======== DATA EXCERPT ========
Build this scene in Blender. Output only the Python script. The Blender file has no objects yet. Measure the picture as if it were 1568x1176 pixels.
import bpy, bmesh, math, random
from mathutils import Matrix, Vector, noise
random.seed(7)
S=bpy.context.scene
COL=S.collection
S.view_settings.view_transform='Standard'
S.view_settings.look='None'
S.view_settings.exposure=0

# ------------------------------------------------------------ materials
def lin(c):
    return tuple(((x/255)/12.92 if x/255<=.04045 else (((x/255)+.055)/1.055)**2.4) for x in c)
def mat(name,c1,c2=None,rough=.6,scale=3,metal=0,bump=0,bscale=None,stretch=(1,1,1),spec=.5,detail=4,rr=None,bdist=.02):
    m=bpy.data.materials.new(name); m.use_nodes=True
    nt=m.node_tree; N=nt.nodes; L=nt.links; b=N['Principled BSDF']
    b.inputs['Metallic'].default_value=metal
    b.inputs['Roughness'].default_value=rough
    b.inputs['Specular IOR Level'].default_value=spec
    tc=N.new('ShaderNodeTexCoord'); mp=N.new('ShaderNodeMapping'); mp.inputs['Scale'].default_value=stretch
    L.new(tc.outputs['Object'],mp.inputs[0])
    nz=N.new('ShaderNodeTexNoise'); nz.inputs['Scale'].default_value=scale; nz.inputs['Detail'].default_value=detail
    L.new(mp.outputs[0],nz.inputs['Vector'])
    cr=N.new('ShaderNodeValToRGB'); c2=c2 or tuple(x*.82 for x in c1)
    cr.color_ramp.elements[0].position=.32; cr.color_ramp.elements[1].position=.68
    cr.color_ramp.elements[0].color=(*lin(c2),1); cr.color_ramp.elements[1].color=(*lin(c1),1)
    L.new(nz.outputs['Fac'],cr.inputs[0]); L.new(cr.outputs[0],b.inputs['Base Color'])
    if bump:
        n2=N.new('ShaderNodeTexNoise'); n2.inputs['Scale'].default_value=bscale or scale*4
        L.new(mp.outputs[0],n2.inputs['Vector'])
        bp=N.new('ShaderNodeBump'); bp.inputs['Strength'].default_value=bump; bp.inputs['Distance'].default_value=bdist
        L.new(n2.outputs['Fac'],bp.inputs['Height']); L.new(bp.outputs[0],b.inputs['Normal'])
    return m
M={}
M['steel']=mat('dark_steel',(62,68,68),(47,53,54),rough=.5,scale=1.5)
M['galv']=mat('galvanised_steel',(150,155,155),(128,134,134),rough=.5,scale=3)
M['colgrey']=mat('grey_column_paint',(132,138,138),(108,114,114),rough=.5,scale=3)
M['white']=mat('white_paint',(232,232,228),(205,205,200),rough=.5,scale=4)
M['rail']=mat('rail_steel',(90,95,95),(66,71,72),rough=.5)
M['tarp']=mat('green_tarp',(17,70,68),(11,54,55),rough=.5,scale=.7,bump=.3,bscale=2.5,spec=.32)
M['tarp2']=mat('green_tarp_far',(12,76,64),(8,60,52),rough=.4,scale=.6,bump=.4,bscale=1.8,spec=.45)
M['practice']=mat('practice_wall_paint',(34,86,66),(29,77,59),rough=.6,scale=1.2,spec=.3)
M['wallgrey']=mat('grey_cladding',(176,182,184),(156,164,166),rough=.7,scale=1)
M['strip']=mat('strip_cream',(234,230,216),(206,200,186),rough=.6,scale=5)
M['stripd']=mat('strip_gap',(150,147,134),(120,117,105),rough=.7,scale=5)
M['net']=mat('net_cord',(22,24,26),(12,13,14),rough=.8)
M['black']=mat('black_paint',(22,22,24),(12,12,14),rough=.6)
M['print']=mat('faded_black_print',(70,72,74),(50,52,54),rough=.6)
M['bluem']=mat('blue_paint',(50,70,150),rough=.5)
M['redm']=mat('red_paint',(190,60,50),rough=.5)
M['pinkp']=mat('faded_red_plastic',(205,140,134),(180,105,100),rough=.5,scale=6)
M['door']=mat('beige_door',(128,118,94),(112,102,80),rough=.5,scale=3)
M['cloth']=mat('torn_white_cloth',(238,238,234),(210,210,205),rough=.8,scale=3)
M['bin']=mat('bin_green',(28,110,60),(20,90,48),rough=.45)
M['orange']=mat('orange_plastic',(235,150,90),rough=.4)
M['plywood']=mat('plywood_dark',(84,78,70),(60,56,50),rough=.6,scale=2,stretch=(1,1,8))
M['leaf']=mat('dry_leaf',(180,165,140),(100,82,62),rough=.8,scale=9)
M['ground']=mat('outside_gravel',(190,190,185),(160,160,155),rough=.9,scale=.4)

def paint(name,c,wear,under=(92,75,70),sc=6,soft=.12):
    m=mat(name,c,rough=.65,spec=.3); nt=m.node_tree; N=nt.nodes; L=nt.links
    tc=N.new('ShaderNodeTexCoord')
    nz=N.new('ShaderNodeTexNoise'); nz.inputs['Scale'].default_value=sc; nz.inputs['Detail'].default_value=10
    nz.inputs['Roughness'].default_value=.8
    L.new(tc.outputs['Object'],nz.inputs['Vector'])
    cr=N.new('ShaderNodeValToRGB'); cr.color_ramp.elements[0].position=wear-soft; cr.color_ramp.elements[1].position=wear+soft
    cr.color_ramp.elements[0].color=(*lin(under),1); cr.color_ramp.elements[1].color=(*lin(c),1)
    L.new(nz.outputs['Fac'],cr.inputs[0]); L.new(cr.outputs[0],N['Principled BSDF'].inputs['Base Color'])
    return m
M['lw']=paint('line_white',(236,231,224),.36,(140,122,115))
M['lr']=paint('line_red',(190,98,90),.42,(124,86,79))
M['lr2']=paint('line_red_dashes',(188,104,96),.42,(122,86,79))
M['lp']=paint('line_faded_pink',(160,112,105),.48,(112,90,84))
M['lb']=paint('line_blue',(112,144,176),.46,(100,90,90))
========
Using the data above, restate word for word the lines from its opening line through the line that contains "S.view_settings.exposure=0", and no more.

Build this scene in Blender. Output only the Python script. The Blender file has no objects yet. Measure the picture as if it were 1568x1176 pixels.
import bpy, bmesh, math, random
from mathutils import Matrix, Vector, noise
random.seed(7)
S=bpy.context.scene
COL=S.collection
S.view_settings.view_transform='Standard'
S.view_settings.look='None'
S.view_settings.exposure=0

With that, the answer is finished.